Eurotrash, with a Treasure Inside: ‘Steamy Art House Hits’

Most serious students of the cinema would probably agree that no more than, say, one out of four commercially released films is worth watching. So the box set Steamy Art House Hits, which contains four “erotically turbocharged films from Europe”, is no worse than average, containing one delightful, touching and funny movie, and three unfortunate examples of imbecilic Eurotica.

Let’s work our way upwards from the cobwebbed cellar of the European cinema, in this case occupied by a French movie called Don’t Let Me Die on a Sunday, about bored and sex-obsessed young morgue employees. Given the movie’s setting and characters, it isn’t hard to guess that the form of transgression it will concern itself with (it’s inconceivable that a movie in this genre would not focus on transgression of some sort) is not, say, cheating at baccarat or counterfeiting tickets for the Metro or cutting corners on the baking of croissants but, naturellement, necrophilia.

Complicating matters, and setting the film in motion, is the fact that the apparent victim of the necrophilia, a woman who has overdosed on Ecstasy, comes back to life, after which she and her attacker for some reason not worth explaining “embark on an odyssey that takes them into the world of sadomasochism, wild techno parties, and orgies as they search for new sensations.” Despite all of this excitement, the movie is notable mostly for its nitwit dialogue, which would appear to be, but probably is not, a parody of pretentious French cinema, such as “You find nights too long?
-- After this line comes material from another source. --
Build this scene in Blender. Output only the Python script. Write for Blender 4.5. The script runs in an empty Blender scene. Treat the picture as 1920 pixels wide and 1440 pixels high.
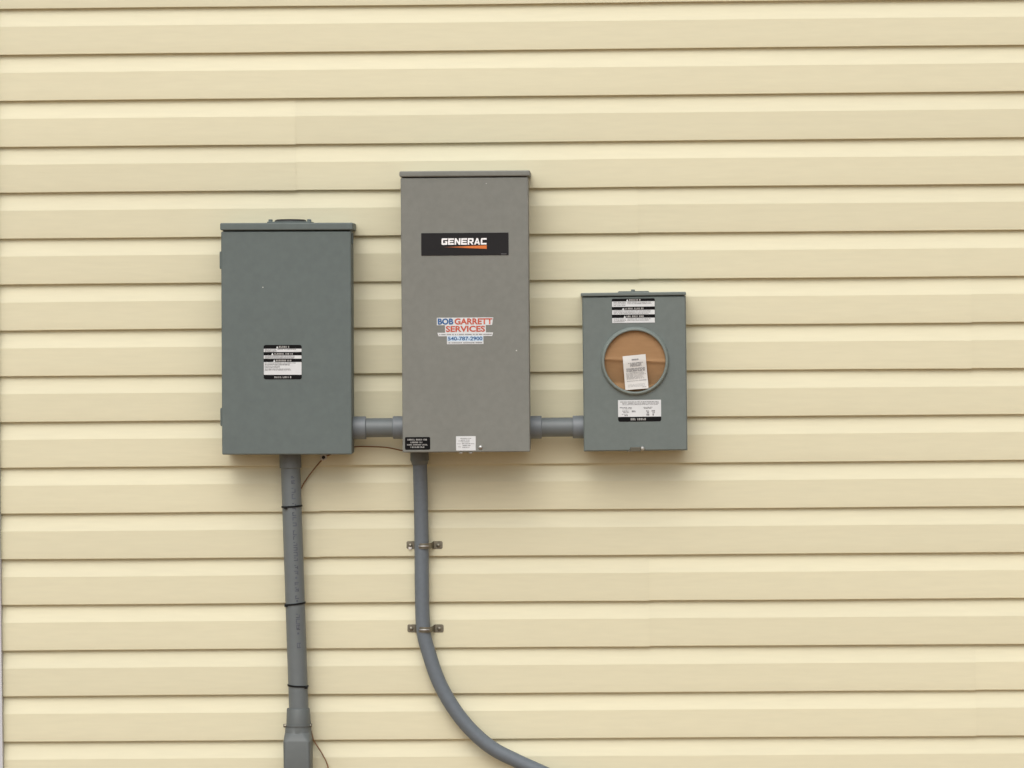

I find life itself too long“ and, “There are two questions: Why do women have a clitoris and why’s there a God?” to which another character sagely responds, “That’s the same question.” I hit the reverse button three times to record, and revel in, this classic exchange.

The next-worst movie, Secret Things, though filled with Eurobabes, is hobbled by a Europlot. It concerns two beautiful young women who graduate from a strip club to the corridors of corporate power. The transgression du jour is incest, though the real transgression is against the arts of acting, screenwriting and direction. This movie, like many secret things, is best left undiscovered.

Only marginally better is The House of the Sleeping Beauties, a German production based on a well-known novel by Nobel laureate Yasunari Kawabata, Unlike the other two movies, it is not quite putrid, but merely unsuccessful, which in this company must be counted as a slight success.

The film focuses on a house where lonely old men pay to sleep with — literally, just sleep with — beautiful naked young women who themselves are asleep, or rather drugged, though apparently with their consent. (This point, never completely clarified, is the only thing that prevents this movie from descending from the merely pathetic into the wholly reprehensible.) The novel, itself ethically questionable (Japan is one of the developed world‘s most sexist societies), at least combined eros and pathos in reasonably even measures, but filtered through the leaden and overly literal sensibility of director Vadim Glowna, this is one boring bordello.

Glowna, who also plays the protagonist, discovers some disturbing things along the way (even more disturbing, that is, than the fact that he is paying to take naps with naked women) and the house’s madam/landlady keeps on telling him, over and over again, seemingly every 15 minutes or so of the film’s running time, “I’m really afraid I must ask you to leave,“ or “I really must ask you to go now,“ and endless variations thereof. But the film never displays any moral discernment or builds much dramatic tension beyond causing the viewer to wonder when Glowna is finally going to get kicked out — or when the movie itself is finally going to end.

The best of the four movies in this box set, Torremolinos 73, is so good, so funny and sexy and touching, that I wouldn’t be surprised if it were in the process at this very moment of being ruined by a Hollywood producer intent on a desexualized remake.

Set in Spain in 1973, the film concerns an inept door-to-door encyclopedia salesman, played by a wonderful comic actor named Javier Cámara, who is on the verge of losing his job because encyclopedia sales are declining precipitously, no doubt in anticipation of the Internet 15 years down the road. As a new corporate venture, his boss embarks on a film series called “The World Audiovisual Encyclopedia of Reproduction”. Intended for a Scandinavian audience, the films are to be real-life demonstrations of the lovemaking technique of average Spaniards, in this case Cámara and his winsome wife, Candela Peña (also wonderful.)

Camara and Candela love each other, and in conservative, Catholic Spain, still under the rule of Franco, it isn’t an easy decision for them to film themselves for a thinly disguised erotic film series. But their desperate financial situation and desire for a baby forces them to do so, and the manner in which Camara becomes, at least for a time, a mini-auteur influenced in the worst possible ways by Ingmar Bergman, and his wife a Radley Metzger-style erotic actress, is not only sweet and funny in itself but an inadvertent commentary on the transgressive trash in the rest of this box set.

Not surprisingly, the only one of these four DVDs with interesting extras is Torremolinos, in particular its collection of actual trailers from the kind of ’70s art house sex movies to which Torremolinos is paying tongue-in-cheek hommage.

The extras on the other three DVDs are completely without interest. And now I’m afraid I really must ask you to go.